Le poesie di Beloslava Dimitrova
Natura matrigna
L’uomo nasce in un contesto violento e selvaggio e non gli basta l’intelletto per elevarsi, perché quel contesto lo plasma per sempre. Ecco perché secondo la poetessa bulgara, autrice della raccolta “La natura selvaggia”, l’evoluzione umana è deplorevole…
Non risparmia nessuna forma di vita la poesia di Beloslava Dimitrova (Sofia, 1986), proposta ne La natura selvaggia (Arcipelago Itaca, 72 pagine, 12 euro), con traduzione di Emilia Mirazchiyska e Danilo Mandolini, anzi viviseziona con l’uso di versi chirurgicamente precisi non solo la condizione odierna dell’uomo, ma anche la relazione di questo con il circondario naturale, con il regno animale nonché coi suoi simili.
Attraverso una fredda esteriorizzazione dell’io, il soggetto comunicante attraversa corpi umani e bestiali, in una commistione continua al fine di dimostrare come l’evoluzione umana sia da deplorare: l’autrice ci pone di fronte a uno scenario che richiama il pensiero filosofico di molti giusnaturalisti, in quanto l’uomo nasce in una natura violenta, selvaggia appunto, e solo mediante l’intelletto e il patto d’unione riesce a elevarsi, strappandosi così da quella situazione di costante pericolo. La poetessa bulgara (nella foto), però, suggerisce un’interpretazione tutt’altro che positiva dell’uscita da quello stato primordiale: la natura non è un contesto che plasma l’uomo, non è l’assenza di regole o vincoli che ne determina la pericolosità, è invece l’uomo stesso, per sua stessa natura immodificabile, a reiterare tali condizioni poiché sono aspetti nati e cresciuti nel terreno dell’io profondo.

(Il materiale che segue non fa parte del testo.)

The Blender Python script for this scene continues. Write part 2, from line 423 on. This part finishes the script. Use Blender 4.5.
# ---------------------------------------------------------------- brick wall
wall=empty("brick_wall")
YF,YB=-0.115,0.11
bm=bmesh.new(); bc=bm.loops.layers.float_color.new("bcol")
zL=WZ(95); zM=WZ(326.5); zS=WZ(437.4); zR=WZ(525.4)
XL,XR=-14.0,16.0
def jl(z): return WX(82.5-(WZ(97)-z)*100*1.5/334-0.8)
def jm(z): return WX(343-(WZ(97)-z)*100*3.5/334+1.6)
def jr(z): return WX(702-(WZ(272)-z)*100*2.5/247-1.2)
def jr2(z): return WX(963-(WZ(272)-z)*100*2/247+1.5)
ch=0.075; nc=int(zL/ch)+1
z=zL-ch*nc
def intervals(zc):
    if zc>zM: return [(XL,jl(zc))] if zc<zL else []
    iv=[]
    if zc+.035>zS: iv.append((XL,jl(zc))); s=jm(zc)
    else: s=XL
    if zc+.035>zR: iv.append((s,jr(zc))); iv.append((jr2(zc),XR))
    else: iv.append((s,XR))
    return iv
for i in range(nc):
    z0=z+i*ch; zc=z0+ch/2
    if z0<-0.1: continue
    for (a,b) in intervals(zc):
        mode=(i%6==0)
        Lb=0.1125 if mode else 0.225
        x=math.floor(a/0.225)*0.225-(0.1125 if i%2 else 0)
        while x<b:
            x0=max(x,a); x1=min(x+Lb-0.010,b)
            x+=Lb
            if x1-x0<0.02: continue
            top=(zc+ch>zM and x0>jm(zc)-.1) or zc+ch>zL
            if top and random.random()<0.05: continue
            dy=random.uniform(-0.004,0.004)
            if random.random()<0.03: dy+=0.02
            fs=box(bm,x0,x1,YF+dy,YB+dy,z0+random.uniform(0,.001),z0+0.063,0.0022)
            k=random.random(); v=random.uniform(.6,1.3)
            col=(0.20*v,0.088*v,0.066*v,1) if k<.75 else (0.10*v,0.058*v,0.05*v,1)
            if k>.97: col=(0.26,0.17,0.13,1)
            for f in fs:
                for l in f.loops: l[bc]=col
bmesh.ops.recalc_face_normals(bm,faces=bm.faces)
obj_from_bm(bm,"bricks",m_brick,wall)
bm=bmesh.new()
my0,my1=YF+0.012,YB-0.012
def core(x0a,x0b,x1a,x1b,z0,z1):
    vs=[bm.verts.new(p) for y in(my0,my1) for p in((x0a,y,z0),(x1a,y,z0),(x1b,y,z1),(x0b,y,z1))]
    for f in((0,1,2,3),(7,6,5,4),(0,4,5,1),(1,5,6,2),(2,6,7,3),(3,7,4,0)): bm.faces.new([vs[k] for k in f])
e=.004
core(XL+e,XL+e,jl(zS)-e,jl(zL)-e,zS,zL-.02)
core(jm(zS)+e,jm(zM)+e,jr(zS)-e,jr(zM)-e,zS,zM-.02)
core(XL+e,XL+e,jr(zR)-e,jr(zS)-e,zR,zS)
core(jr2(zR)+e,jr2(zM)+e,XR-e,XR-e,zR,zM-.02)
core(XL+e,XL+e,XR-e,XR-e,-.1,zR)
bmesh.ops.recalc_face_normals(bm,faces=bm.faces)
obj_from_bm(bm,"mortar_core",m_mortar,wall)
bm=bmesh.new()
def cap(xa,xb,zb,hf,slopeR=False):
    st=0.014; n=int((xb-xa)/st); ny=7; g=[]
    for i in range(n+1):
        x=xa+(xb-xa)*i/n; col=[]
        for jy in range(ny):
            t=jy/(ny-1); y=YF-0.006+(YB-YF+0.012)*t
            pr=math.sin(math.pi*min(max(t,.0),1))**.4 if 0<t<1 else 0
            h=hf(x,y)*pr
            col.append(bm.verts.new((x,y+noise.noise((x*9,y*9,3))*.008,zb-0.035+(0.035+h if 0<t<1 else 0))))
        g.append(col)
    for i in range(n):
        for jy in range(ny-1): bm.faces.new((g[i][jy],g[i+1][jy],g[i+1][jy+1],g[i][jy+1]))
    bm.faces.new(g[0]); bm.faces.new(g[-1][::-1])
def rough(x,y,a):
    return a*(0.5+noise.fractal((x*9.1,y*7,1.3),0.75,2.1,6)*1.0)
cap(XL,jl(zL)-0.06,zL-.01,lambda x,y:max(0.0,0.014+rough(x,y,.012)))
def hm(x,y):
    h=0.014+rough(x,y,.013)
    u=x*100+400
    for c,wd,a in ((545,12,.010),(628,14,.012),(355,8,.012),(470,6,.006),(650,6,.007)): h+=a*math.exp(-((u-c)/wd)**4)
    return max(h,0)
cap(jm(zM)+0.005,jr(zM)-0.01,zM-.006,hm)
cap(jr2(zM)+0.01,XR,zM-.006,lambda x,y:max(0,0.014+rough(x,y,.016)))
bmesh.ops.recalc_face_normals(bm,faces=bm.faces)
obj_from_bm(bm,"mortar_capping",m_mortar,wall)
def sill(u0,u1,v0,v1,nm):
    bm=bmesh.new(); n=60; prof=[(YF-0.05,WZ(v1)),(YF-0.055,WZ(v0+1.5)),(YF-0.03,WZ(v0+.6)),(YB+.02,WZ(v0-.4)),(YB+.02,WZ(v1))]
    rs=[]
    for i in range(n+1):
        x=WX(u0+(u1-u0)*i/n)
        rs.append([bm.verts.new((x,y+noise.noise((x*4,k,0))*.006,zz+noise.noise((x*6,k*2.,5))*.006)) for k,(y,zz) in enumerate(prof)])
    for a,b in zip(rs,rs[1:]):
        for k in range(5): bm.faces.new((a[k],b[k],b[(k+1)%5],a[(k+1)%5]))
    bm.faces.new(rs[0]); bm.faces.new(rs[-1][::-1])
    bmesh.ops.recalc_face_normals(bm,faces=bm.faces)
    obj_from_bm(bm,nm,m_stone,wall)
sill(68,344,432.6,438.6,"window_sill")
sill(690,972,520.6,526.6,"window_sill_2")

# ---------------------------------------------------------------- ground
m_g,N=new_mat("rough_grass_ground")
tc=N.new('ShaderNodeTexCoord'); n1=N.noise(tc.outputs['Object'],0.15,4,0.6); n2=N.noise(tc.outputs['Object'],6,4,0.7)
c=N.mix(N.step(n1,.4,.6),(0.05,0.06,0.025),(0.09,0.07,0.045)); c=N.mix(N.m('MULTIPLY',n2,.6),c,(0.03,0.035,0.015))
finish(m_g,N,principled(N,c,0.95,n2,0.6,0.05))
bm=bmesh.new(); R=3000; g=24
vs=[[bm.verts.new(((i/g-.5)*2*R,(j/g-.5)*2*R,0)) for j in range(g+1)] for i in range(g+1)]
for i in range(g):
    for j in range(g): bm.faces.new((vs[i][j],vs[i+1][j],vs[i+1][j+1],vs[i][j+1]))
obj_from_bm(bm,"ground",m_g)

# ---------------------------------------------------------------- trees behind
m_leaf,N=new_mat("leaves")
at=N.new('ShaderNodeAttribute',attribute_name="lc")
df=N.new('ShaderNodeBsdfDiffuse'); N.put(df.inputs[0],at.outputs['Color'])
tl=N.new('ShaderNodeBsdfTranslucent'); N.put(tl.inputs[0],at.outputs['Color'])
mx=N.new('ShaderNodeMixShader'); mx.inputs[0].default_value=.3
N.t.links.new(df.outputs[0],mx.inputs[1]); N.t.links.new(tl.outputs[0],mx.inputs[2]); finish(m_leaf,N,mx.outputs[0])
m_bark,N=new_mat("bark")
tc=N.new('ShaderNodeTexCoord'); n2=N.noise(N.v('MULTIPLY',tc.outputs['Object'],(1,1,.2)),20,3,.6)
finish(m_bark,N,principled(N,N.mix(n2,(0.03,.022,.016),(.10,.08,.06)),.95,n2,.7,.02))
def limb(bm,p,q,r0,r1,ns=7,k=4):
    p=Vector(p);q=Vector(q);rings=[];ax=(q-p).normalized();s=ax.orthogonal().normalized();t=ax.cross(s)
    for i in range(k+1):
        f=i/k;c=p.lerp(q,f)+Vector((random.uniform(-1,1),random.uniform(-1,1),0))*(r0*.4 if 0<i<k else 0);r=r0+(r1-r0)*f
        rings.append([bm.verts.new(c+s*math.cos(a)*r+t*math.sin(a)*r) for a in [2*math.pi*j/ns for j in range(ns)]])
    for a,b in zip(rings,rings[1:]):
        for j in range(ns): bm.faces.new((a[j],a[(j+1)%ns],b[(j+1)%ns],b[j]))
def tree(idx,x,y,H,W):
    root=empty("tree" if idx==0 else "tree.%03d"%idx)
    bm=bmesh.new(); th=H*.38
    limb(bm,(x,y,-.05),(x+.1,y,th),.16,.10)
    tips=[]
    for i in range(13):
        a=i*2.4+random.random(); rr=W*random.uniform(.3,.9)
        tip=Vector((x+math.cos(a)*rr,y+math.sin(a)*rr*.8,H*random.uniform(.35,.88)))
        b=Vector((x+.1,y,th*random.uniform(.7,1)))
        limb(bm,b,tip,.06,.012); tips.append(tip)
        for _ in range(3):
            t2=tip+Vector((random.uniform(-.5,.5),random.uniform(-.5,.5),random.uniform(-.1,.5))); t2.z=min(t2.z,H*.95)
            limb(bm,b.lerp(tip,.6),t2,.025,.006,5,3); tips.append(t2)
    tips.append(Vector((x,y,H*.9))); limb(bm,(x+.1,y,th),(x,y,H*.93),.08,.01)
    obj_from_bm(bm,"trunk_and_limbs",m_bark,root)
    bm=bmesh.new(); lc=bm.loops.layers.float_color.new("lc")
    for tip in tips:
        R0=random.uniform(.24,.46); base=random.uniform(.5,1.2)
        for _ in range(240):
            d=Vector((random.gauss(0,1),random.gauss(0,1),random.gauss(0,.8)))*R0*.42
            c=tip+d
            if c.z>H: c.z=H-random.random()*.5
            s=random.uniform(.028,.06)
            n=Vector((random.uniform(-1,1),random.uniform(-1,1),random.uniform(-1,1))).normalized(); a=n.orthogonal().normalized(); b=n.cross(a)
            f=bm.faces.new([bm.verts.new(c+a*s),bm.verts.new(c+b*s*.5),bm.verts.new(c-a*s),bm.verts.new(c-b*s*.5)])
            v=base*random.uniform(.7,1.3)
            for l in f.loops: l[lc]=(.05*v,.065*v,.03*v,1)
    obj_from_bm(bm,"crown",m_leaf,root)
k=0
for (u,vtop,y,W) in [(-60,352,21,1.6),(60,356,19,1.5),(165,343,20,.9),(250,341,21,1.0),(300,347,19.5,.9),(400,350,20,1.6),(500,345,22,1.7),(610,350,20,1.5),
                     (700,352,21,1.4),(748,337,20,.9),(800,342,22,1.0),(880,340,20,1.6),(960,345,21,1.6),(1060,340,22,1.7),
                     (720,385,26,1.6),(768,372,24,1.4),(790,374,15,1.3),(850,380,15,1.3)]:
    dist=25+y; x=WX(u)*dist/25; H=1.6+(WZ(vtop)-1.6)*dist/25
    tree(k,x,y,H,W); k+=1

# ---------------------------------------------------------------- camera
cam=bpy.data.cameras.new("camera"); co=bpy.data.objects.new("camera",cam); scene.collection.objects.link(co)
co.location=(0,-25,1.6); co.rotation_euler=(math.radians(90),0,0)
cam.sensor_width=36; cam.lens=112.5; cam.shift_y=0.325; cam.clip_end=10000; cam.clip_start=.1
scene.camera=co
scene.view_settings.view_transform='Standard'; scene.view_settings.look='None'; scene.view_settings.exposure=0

Appare dunque una finzione ciò che egli ha costruito, in termini individuali e sociali, essendo egli non meno selvaggio dello stadio da cui proviene. E non c’è violenza più grande che reiterare questo stato di cose (prendi questo veleno / avvicinalo alla tua bocca / mentre sei incinta / ti supplico) in cui nessuna vita può essere considerata né sacra né capace di sovvertire l’ordine esistente (le acque si rompono / la vita comincia / il miracolo muore) per cui è necessario evocare un annullamento nichilista (aspettiamo / che il Mondo ricominci / daccapo), una fine che porti, se proprio necessario, alla rinascita dell’uomo con parvenze più animali e meno umane (due animali si amano / in particolare per questo li invidio) sebbene con il regno animale si condividano i lati peggiori (si veda la poesia Branco).
Profondamente antropologica, graziosamente altalenante nella scelta del soggetto narrante, Beloslava utilizza una lingua di ghiaccio, estraniante: non lascia spazio alla punteggiatura bensì permette al ritmo del suo linguaggio crudo ed esortativo di rivelare le proprie intenzioni. In tutto il libro si può rintracciare un filo ruvido che ha sapore di morte e giudizio, di attenta condanna e speranza che nulla di ciò che è si ripeta (che il miracolo dell’evoluzione non accada / che non appaia l’uomo) senza cadere mai in una dramma soggettivo o individuale, ma anzi raccogliendo le forze per una sentenza di specie. E il martello batte forte, implacabile, e urla: “il mondo è altro”.